I find the thin-skin translucency thing is way overdone - in real life it's a very subtle, and rarely seen effect except in certain special cases (sunlight coming through the ears). I've seen far too many people slamming on an SSS shader and cranking it up, and ending up with the glowing ear tips syndrome. I don't like that at all.
I'm sure it has it's uses in-game, at special moments only (nuclear blast going off in the background - bat wings in front of sun, etc) - but for a genreal purpose I find it obnoxious. Maybe because it's the "hot" thing, it's being overused, and used improperly.
Remember - skin is subtle. Soft shading, and good texture maps will take you %99 of the way there. Most of these effects are very expensive, it's probably better to make better textures and put 3X the number of characters on screen. Save this crap for special moments in the game.
Example of overused SSS shader (why the fuck are the ears glowing?):
http://206.145.80.239/zbc/attachment.php?attachmentid=24487
(drinking always gets me in a ranty mood )

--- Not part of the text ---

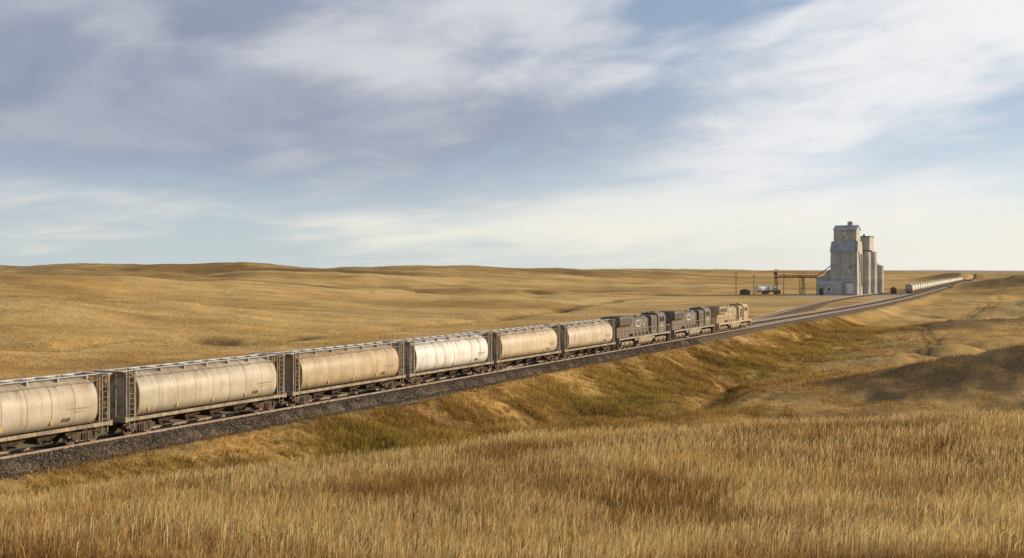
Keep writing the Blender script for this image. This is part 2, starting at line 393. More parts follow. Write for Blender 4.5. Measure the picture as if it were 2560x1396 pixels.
# ---------------------------------------------------------------- grass
def blades(name,x,y,h,w,lean,tintvar,mat,colfn=None,head=.3,lxy=None,lowk=(.62,.55,.5),spread=.22):
    n=len(x); z=height(x,y)-.02
    a=rng.uniform(0,math.pi*2,n); ca,sa=np.cos(a),np.sin(a)
    lx=lean+rng.normal(0,spread,n); ly=rng.normal(-.02,spread,n)
    if lxy is not None: lx=lx+lxy[0]; ly=ly+lxy[1]
    hd=rng.random(n)<head
    mh=np.where(hd,.80,.5); mw=np.where(hd,1.7,.85); bw=np.where(hd,.5,1.0)
    B=np.stack([x,y,z],-1); W=np.stack([ca,sa,0*ca],-1)*(w/2)[:,None]
    D1=np.stack([lx*h*mh*.6*mh,ly*h*mh*.6*mh,h*mh],-1); D2=np.stack([lx*h,ly*h,h*.97],-1)
    V=np.stack([B-W*bw[:,None],B+W*bw[:,None],B+D1-W*mw[:,None],B+D1+W*mw[:,None],B+D2],1).reshape(-1,3)
    o=np.arange(n)*5
    Q=np.stack([o,o+1,o+3,o+2],-1); TRi=np.stack([o+2,o+3,o+4],-1)
    c=(colfn or colour)(x,y); br=(1+rng.normal(0,tintvar,n))[:,None]; c=np.clip(c*br,.01,.8)
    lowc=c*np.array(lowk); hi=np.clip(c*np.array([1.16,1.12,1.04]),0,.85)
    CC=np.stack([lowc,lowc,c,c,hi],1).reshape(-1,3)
    return obj(name,np_mesh(name,V,Q,TRi,[mat],False,CC),kind='stuff')
def fgcol(x,y):
    a=np.clip(.42+1.1*fbm(x,y,2.6,4,101)+rng.normal(0,.25,len(x)),0,1)[:,None]
    c=np.array([.37,.21,.07])*(1-a)+np.array([.66,.44,.175])*a
    b=sst(fbm(x,y*1.5,9,4,111,.6),.05,.5)[:,None]*.42
    return c*(1-b)+np.array([.28,.155,.055])*b
nc=38000; K=26
cy=19+(84-19)*rng.random(nc)**1.1; cx=cy*rng.uniform(-.53,.53,nc)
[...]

absolutely agree with you -- it really should be a subtle affair with skin. I'm interested in a wide application of such a technique - yes the ears should not be bioluminescant like a jellyfish, but at the same time it's quite obvious when there's no thin penetration at all through a volume (and blurring the lightmap unfortunately doesn't get this). Doing a lightmap blur is a good solution to light wrapping, but not light going through a surface - the matrix movies all suffered from this, the solution being to make sure there was enough ambient to dispell any backward facing dark spots. So that's an easy way to get around it is just have no harsh lighting conditions. easy done. Any light condition with harsh single point light can really do with it though -- virtually all the survival horror games suffer from concrete characters when it's lit by their single oddly small-coned flashlight.
Like you pointed out, it's all really not needed, but is a desirable in certain conditions (which really should be in the minority). View-hands lighting up when casting a fireball in an fps... membrane of wings... marble surfaces... vegetation... from making in-game food look appetising and not like concrete, right up to that putrid looking giant grub boss.